April 06, 2016
Sir you write: “Christine Lagarde, the IMF managing director, has warned that the recovery remains too slow and fragile — and that the world risks being trapped in a “new mediocre” of persistent low growth, with damaging effects on the social and political fabric of many countries.” “The high cost of settling for the ‘new mediocre’” April 6.
If asked: “Is risk-taking essential to the economy?” most experts and all wise men would say “Absolutely!”
And yet regulators de facto ordered banks to stay away from whatever that is ex ante perceived as risky. Because that is what happens when you allow banks to earn higher expected risk-adjusted earnings on what is “safe” than on what is “risky”. Because that is what happens when you allow banks to leverage equity more with what is “safe” than with what is risky.

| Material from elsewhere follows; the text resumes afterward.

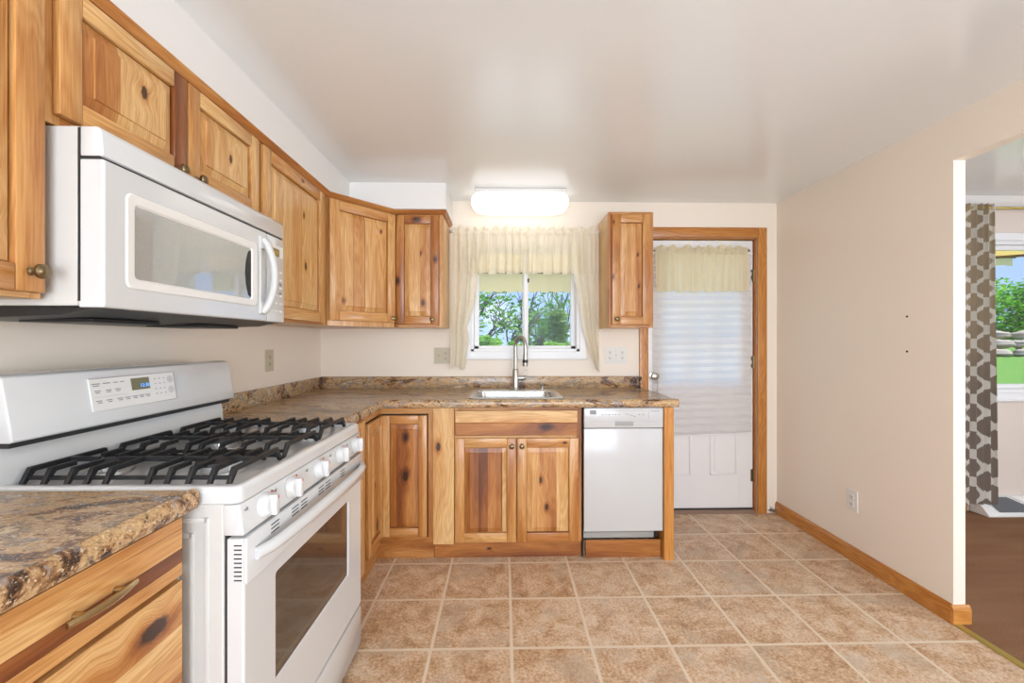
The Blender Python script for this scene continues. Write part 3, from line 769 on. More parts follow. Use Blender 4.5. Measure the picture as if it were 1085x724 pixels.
# sink base
c = thing('sink_base_cabinet', 'two-door hickory sink base cabinet under the kitchen window', 'cabinet', (-.285, 2.415, 0), 0)
carcass(c, .740, CT - .002, .60, (.02, .03, .028, .03), mid=((.70, .73),), z0=.10, tones=(.3, .55), core=.72)
MB().box(-.1215, -.0005, -.022, .02, .098, CT - .002, bev=.0015, tone=.16, knots=((-.09, .66, .016),)).build('filler_panel', M['hickory'], c)
mb = MB(); mb.box(.005, .713, -.02, 0, .795, .866, bev=.003, grain=0, tone=.15); mb.box(.005, .713, -.0205, 0, .722, .796, bev=.003, grain=0, tone=.6, knots=((.53, .772, .016),))
mb.build('false_drawer_front', M['hickory'], c)
door_part(c, .005, .358, .105, .706, ((1.3, .6), (.9, .75), (.8, .55), (.6, .7), (.4, .2)), (), (.35, .3, .12, .3), fw=.054, kn=(.331, .663))
door_part(c, .363, .718, .105, .706, ((.9, .18), (1.3, .42), (.9, .12)), ((.32, .62, .012), (.47, .3, .012)), (.32, .35, .4, .65), fw=.054, kn=(.390, .663), fk=((2, .64, .68, .008),))
MB().box(-.12, .740, .022, .04, 0, .099, grain=0, tone=.62, bev=.001, knots=((.2, .05, .006),)).build('toe_kick', M['hickory'], c)

# end panel
mb = MB(); mb.box(.925, .982, 2.376, 2.99, 0, CT - .002, bev=.0015, tone=.3)
tag(mb.build('end_panel', M['oak']), 'oak end panel closing the counter run beside the dishwasher', 'panel')

# ------------------------------------------------------------------ dishwasher
c = thing('dishwasher', 'slim white dishwasher under the right end of the counter', 'dishwasher', (.460, 2.385, 0), 0)
mb = MB(); mb.box(.008, .457, .075, .60, .10, .875, bev=.002); mb.build('body', M['groove'], c)
mb = MB(); mb.box(.003, .462, 0, .028, .168, .762, bev=.004, seg=2); dd = mb.build('door', M['dishwasher_white'], c)
mb = MB(); mb.box(.003, .462, -.004, .028, .766, .882, bev=.004, seg=2)
mb.box(.03, .43, -.0055, -.003, .806, .8065, mat=1, bev=0)
mb.box(.10, .36, -.0052, -.0035, .866, .867, mat=1, bev=0); mb.box(.09, .0908, -.0052, -.0035, .82, .866, mat=1, bev=0); mb.box(.378, .3788, -.0052, -.0035, .82, .866, mat=1, bev=0)
for k in range(6): mb.box(.105 + k * .019, .115 + k * .019, -.0052, -.003, .841 + .002 * (k % 2), .847, mat=2, bev=0)
for k in range(4): mb.box(.242 + k * .016, .252 + k * .016, -.0052, -.003, .846 - .005 * k, .850 - .005 * k, mat=2, bev=0)
for k in range(2): mb.box(.318 + k * .022, .328 + k * .022, -.0052, -.003, .841, .846, mat=2, bev=0)
for k in range(8): mb.box(.39 + k * .0062, .3945 + k * .0062, -.0052, -.003, .861, .8645, mat=2, bev=0)
cp = mb.build('control_panel', [M['dishwasher_white'], M['latch_grey'], M['mark']], c)
MB().box(.036, .072, -.007, -.003, .845, .868, bev=.001).build('status_window', M['mark'], cp)
MB().box(.182, .288, -.0065, -.003, .778, .803, bev=.002).build('latch', M['latch_grey'], cp)
mb = MB(); mb.box(.012, .43, .062, .072, .102, .20, bev=.001); mb.box(.012, .43, .056, .064, .133, .138, bev=.001); mb.build('toe_panel', M['shade_grey'], c)
MB().box(.02, .4625, .035, .049, 0, .101, grain=0, tone=.62, bev=.001).build('toe_kick', M['hickory'], c)
for x in (.012,):
    MB().lathe([(.010, 0), (.010, .012), (.004, .014), (.004, .10)], (x - .001, .04, .0), (0, 0, 1), 12).build('levelling_foot', M['nickel'], c)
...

“A ship in harbor is safe, but that is not what ships are for.” John Augustus Shedd, 1850-1926
This week William Coen, the Secretary General of the Basel Committee, said in a speech: “We have spent several years developing a framework to make sure that banks' capital and liquidity buffers are strong enough to keep the system safe and sound.” And that describes precisely the problem; they have only cared about the condition of the banks, and not one iota about the fundamental social purpose of banks, which is that of allocating credit efficiently to the real economy.
As is banks will dangerously overpopulate safe havens and leave many promising but “risky” bays unexplored. As is banks no longer finance the riskier future, they just refinance the, for the very short time being, safer past.
And of course, negating the “risky”, like SMEs and entrepreneurs, fair access to the opportunity of bank credit can only boost inequality.
Sir, I cannot understand your, IMF’s, World Bank’s, economists’ and so many others’ silence on this issue. As I see it you should all be ashamed.
One day soon, your sadly unemployed children and grandchildren, will hold you accountable for it.
And don’t tell me I did not warn you. I have sent you way over 2,000 letters on the dangers of arbitrarily imposing distorting risk aversion on our banks, during more than a decade.